朝と夜が交互に来ること、それは当たり前の日常の繰り返し、しかしここでは「として」という仮定が使われている。
「これからも変わらぬ日々が続く」限り、君の心が変わることはない、ということではないだろうか。
同時に、僕の君への想いも変わることはない、ということでもある。
最後のサビでの十字架を真似る。十字架が示すものは、贖罪だろうか。
主人公の恋が君によって裁かれてしまったかのようだ。
その主人公の姿は決して強くはないように映る。だが、その弱さを認められる主人公は決して弱くもない。
それでも、君を想ってしまう、純真な想いは朝も夜も消えることはない。
「もう大人にならなくちゃ」というフレーズ、欲しいもの、望むものが必ず手に入るわけではない、そんな時に"諦める"こと。それが"大人らしさ"だとするならば。

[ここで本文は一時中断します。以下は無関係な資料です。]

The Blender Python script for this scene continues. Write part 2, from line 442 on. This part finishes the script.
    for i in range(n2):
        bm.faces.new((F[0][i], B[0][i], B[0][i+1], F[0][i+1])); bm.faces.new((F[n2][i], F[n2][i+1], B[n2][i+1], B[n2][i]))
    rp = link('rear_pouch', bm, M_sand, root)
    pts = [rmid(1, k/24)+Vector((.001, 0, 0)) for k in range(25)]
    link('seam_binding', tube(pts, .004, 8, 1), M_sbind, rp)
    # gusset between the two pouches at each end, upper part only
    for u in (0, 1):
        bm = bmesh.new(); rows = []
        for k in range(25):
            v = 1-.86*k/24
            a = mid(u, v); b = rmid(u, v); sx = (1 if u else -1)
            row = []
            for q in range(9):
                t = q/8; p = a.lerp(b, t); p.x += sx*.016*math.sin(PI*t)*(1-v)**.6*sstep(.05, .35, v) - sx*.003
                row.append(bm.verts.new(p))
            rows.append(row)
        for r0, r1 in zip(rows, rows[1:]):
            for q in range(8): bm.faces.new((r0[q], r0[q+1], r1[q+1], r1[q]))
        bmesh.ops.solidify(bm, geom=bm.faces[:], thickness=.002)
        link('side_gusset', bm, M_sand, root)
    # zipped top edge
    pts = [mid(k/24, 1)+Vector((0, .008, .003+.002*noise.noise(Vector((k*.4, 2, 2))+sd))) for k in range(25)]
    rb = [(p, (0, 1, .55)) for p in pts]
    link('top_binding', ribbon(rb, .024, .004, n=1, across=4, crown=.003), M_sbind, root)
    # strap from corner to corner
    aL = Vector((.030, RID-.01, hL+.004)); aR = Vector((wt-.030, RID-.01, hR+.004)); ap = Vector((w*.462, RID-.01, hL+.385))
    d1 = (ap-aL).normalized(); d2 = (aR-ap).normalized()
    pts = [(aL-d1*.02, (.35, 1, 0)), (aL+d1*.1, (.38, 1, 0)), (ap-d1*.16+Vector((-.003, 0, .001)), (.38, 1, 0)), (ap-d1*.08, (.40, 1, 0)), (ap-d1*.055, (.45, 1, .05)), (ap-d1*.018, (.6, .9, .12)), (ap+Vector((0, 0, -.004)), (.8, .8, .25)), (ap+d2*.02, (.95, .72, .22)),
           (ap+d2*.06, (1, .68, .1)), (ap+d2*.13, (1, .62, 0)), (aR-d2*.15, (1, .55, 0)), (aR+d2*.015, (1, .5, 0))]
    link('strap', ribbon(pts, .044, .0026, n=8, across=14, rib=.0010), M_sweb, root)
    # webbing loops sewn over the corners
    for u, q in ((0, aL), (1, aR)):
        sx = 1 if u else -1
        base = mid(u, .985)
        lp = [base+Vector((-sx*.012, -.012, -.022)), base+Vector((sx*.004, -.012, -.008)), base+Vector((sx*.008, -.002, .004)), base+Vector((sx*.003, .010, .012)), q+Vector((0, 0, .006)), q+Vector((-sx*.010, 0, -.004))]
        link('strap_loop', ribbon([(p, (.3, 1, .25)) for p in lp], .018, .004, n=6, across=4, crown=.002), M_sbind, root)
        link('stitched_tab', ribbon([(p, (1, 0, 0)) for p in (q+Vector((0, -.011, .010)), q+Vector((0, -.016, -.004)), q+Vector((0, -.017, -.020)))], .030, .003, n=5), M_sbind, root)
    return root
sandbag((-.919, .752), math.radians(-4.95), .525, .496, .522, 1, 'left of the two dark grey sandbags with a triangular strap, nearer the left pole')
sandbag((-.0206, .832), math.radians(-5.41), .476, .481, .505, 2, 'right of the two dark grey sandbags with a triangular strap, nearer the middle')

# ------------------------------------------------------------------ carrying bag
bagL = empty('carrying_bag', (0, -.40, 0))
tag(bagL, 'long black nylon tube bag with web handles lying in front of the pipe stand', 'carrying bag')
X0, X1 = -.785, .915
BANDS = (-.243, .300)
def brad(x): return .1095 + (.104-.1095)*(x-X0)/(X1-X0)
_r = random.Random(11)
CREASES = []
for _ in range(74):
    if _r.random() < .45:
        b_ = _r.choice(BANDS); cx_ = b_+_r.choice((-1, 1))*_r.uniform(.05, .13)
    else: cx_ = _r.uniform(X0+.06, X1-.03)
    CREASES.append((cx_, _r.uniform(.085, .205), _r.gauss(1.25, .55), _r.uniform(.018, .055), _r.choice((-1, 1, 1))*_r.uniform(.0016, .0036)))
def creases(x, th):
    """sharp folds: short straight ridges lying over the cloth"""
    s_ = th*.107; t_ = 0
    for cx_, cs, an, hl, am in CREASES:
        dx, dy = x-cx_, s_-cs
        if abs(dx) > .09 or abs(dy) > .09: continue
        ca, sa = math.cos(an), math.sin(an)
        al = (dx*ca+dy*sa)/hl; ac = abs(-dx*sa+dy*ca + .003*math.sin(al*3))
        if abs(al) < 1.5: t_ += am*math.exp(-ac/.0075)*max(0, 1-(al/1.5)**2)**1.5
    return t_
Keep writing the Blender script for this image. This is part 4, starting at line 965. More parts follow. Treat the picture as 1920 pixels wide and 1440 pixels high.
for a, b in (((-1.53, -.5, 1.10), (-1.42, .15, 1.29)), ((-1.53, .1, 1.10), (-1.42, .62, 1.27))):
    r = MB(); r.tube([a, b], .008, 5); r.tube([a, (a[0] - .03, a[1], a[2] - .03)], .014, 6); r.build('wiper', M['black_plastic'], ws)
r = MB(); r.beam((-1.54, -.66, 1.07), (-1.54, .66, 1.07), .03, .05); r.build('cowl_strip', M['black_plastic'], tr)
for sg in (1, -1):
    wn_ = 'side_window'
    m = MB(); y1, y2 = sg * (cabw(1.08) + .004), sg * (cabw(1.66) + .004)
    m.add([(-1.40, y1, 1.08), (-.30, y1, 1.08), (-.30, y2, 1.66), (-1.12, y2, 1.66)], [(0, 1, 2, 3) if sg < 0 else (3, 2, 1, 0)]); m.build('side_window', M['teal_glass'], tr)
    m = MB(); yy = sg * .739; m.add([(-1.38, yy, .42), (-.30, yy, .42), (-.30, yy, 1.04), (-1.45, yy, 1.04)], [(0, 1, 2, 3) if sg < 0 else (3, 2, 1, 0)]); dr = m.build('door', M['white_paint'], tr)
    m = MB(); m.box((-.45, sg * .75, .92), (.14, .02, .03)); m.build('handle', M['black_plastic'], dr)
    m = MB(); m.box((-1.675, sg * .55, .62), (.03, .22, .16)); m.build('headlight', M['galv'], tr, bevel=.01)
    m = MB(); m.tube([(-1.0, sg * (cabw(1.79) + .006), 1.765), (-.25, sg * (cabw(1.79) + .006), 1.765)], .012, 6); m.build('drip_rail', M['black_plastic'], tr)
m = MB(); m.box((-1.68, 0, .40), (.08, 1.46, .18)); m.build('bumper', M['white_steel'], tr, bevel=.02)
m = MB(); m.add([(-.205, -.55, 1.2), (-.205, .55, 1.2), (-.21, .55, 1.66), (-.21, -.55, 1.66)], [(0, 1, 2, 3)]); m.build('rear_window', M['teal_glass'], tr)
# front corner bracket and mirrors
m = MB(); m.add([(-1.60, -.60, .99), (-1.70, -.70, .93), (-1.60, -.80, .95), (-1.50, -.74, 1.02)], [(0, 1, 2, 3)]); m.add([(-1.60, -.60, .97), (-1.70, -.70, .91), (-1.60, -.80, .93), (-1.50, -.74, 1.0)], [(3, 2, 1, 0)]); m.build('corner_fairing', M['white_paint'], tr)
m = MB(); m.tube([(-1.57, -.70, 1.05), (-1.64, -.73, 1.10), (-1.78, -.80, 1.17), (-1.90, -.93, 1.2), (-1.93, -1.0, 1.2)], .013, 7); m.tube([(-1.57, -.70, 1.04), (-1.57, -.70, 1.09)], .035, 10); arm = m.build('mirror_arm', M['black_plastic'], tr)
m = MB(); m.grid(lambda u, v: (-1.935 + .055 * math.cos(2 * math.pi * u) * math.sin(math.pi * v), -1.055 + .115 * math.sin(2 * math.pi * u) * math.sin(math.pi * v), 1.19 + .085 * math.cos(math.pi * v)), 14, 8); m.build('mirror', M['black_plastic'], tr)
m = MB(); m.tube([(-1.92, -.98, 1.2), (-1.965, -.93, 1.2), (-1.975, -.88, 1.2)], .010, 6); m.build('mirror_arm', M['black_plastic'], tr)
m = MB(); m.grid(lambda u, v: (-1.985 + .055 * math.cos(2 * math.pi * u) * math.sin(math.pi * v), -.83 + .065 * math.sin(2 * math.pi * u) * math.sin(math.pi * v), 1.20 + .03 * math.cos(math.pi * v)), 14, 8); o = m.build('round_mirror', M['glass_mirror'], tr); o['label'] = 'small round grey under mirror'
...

多くの"大人"は、様々なことを我慢して、諦めて生きている。
昔は何でもなく口にできた夢さえも。
大人になるとは、そういうことなのだろうか。
そんなことを考えて切ない気持ちになったりもした。
別れの辛さに馴れることは決してありません。
幾度繰り返しても、
別れは辛く苦しいものです。
それでも、
私たちは死ぬまで人を愛さずにはいられません。
それが人間なのです。
- 瀬戸内寂聴 -
Broken Heart
さて、ここからは余談である。
Motion City Soundtrackというアメリカ出身のバンドの代表曲に"Broken Heart"という曲がある。
この曲もまさに失恋した"ハート"を歌った曲である。曲も素晴らしいがMVがとても印象的な曲である。
ストーリーはなんとなくは追えるはずなので、是非見てほしい。
※最初に微グロシーンがあるので、苦手な人は30秒くらいから見てください
ハッピーエンドか?というのはさておき、僕はこれを聴くといつも"ハート"が頭に浮かんでしまう。